# Exercise aim
Extract the full listing below without altering a single character.

##### Entries provided #####

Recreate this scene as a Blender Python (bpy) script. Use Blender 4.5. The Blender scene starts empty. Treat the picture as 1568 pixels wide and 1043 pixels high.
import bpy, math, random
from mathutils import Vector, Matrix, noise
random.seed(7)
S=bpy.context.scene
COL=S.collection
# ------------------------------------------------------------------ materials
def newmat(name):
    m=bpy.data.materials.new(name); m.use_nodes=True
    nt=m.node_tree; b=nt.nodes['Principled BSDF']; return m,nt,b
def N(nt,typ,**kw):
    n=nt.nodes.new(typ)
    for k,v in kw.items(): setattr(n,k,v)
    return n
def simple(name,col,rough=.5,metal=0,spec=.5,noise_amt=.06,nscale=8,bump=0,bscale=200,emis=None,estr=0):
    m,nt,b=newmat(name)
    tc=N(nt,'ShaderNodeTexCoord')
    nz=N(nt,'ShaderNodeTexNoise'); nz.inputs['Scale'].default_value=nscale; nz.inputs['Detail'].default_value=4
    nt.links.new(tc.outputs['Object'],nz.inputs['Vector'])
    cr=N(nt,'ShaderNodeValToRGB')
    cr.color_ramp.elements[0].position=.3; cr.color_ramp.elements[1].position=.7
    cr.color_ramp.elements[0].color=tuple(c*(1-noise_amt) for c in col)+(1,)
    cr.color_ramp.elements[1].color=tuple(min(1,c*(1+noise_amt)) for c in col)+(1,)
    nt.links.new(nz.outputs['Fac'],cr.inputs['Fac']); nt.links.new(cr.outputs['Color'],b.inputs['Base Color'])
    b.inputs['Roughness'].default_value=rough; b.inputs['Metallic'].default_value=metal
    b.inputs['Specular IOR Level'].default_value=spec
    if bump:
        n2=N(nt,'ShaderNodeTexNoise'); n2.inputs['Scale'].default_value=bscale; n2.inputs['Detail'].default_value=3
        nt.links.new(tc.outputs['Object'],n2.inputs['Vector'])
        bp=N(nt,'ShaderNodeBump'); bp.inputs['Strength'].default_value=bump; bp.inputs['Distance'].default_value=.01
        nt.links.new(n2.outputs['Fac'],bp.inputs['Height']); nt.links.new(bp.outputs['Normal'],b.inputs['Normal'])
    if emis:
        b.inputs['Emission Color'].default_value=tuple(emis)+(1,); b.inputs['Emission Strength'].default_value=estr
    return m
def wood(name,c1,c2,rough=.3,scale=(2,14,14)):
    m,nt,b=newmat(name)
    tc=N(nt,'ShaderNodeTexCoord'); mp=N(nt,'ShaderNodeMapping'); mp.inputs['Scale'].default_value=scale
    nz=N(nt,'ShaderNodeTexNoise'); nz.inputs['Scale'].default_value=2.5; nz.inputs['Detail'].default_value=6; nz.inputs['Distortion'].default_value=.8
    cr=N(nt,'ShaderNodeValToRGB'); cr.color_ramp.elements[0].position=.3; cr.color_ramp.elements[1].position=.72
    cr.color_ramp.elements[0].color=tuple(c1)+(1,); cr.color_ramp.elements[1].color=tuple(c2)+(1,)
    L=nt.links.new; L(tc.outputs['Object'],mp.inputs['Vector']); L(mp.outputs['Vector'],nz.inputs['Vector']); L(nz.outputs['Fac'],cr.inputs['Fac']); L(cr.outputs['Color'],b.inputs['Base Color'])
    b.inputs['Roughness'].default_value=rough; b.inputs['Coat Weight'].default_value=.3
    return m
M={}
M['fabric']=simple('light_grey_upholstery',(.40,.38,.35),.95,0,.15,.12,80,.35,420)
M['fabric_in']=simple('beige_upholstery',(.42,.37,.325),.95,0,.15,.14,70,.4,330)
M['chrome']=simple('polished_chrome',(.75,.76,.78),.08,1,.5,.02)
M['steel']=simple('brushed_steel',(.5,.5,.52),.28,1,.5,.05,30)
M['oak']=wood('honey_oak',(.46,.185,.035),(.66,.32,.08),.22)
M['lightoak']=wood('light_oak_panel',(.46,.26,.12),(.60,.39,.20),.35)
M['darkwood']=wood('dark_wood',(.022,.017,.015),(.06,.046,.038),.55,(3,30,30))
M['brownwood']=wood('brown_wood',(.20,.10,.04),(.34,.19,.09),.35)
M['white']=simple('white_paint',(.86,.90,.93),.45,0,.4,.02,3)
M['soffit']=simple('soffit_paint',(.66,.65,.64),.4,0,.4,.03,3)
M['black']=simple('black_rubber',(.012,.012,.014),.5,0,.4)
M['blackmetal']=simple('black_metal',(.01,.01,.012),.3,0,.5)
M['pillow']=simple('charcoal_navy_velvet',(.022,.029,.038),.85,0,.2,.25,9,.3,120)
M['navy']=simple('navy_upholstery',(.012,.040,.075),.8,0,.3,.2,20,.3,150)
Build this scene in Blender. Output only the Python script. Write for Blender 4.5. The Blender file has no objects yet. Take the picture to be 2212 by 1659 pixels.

#####

# Output below
Recreate this scene as a Blender Python (bpy) script. Use Blender 4.5. The Blender scene starts empty. Treat the picture as 1568 pixels wide and 1043 pixels high.
import bpy, math, random
from mathutils import Vector, Matrix, noise
random.seed(7)
S=bpy.context.scene
COL=S.collection
# ------------------------------------------------------------------ materials
def newmat(name):
    m=bpy.data.materials.new(name); m.use_nodes=True
    nt=m.node_tree; b=nt.nodes['Principled BSDF']; return m,nt,b
def N(nt,typ,**kw):
    n=nt.nodes.new(typ)
    for k,v in kw.items(): setattr(n,k,v)
    return n
def simple(name,col,rough=.5,metal=0,spec=.5,noise_amt=.06,nscale=8,bump=0,bscale=200,emis=None,estr=0):
    m,nt,b=newmat(name)
    tc=N(nt,'ShaderNodeTexCoord')
    nz=N(nt,'ShaderNodeTexNoise'); nz.inputs['Scale'].default_value=nscale; nz.inputs['Detail'].default_value=4
    nt.links.new(tc.outputs['Object'],nz.inputs['Vector'])
    cr=N(nt,'ShaderNodeValToRGB')
    cr.color_ramp.elements[0].position=.3; cr.color_ramp.elements[1].position=.7
    cr.color_ramp.elements[0].color=tuple(c*(1-noise_amt) for c in col)+(1,)
    cr.color_ramp.elements[1].color=tuple(min(1,c*(1+noise_amt)) for c in col)+(1,)
    nt.links.new(nz.outputs['Fac'],cr.inputs['Fac']); nt.links.new(cr.outputs['Color'],b.inputs['Base Color'])
    b.inputs['Roughness'].default_value=rough; b.inputs['Metallic'].default_value=metal
    b.inputs['Specular IOR Level'].default_value=spec
    if bump:
        n2=N(nt,'ShaderNodeTexNoise'); n2.inputs['Scale'].default_value=bscale; n2.inputs['Detail'].default_value=3
        nt.links.new(tc.outputs['Object'],n2.inputs['Vector'])
        bp=N(nt,'ShaderNodeBump'); bp.inputs['Strength'].default_value=bump; bp.inputs['Distance'].default_value=.01
        nt.links.new(n2.outputs['Fac'],bp.inputs['Height']); nt.links.new(bp.outputs['Normal'],b.inputs['Normal'])
    if emis:
        b.inputs['Emission Color'].default_value=tuple(emis)+(1,); b.inputs['Emission Strength'].default_value=estr
    return m
def wood(name,c1,c2,rough=.3,scale=(2,14,14)):
    m,nt,b=newmat(name)
    tc=N(nt,'ShaderNodeTexCoord'); mp=N(nt,'ShaderNodeMapping'); mp.inputs['Scale'].default_value=scale
    nz=N(nt,'ShaderNodeTexNoise'); nz.inputs['Scale'].default_value=2.5; nz.inputs['Detail'].default_value=6; nz.inputs['Distortion'].default_value=.8
    cr=N(nt,'ShaderNodeValToRGB'); cr.color_ramp.elements[0].position=.3; cr.color_ramp.elements[1].position=.72
    cr.color_ramp.elements[0].color=tuple(c1)+(1,); cr.color_ramp.elements[1].color=tuple(c2)+(1,)
    L=nt.links.new; L(tc.outputs['Object'],mp.inputs['Vector']); L(mp.outputs['Vector'],nz.inputs['Vector']); L(nz.outputs['Fac'],cr.inputs['Fac']); L(cr.outputs['Color'],b.inputs['Base Color'])
    b.inputs['Roughness'].default_value=rough; b.inputs['Coat Weight'].default_value=.3
    return m
M={}
M['fabric']=simple('light_grey_upholstery',(.40,.38,.35),.95,0,.15,.12,80,.35,420)
M['fabric_in']=simple('beige_upholstery',(.42,.37,.325),.95,0,.15,.14,70,.4,330)
M['chrome']=simple('polished_chrome',(.75,.76,.78),.08,1,.5,.02)
M['steel']=simple('brushed_steel',(.5,.5,.52),.28,1,.5,.05,30)
M['oak']=wood('honey_oak',(.46,.185,.035),(.66,.32,.08),.22)
M['lightoak']=wood('light_oak_panel',(.46,.26,.12),(.60,.39,.20),.35)
M['darkwood']=wood('dark_wood',(.022,.017,.015),(.06,.046,.038),.55,(3,30,30))
M['brownwood']=wood('brown_wood',(.20,.10,.04),(.34,.19,.09),.35)
M['white']=simple('white_paint',(.86,.90,.93),.45,0,.4,.02,3)
M['soffit']=simple('soffit_paint',(.66,.65,.64),.4,0,.4,.03,3)
M['black']=simple('black_rubber',(.012,.012,.014),.5,0,.4)
M['blackmetal']=simple('black_metal',(.01,.01,.012),.3,0,.5)
M['pillow']=simple('charcoal_navy_velvet',(.022,.029,.038),.85,0,.2,.25,9,.3,120)
M['navy']=simple('navy_upholstery',(.012,.040,.075),.8,0,.3,.2,20,.3,150)
Build this scene in Blender. Output only the Python script. Write for Blender 4.5. The Blender file has no objects yet. Take the picture to be 2212 by 1659 pixels.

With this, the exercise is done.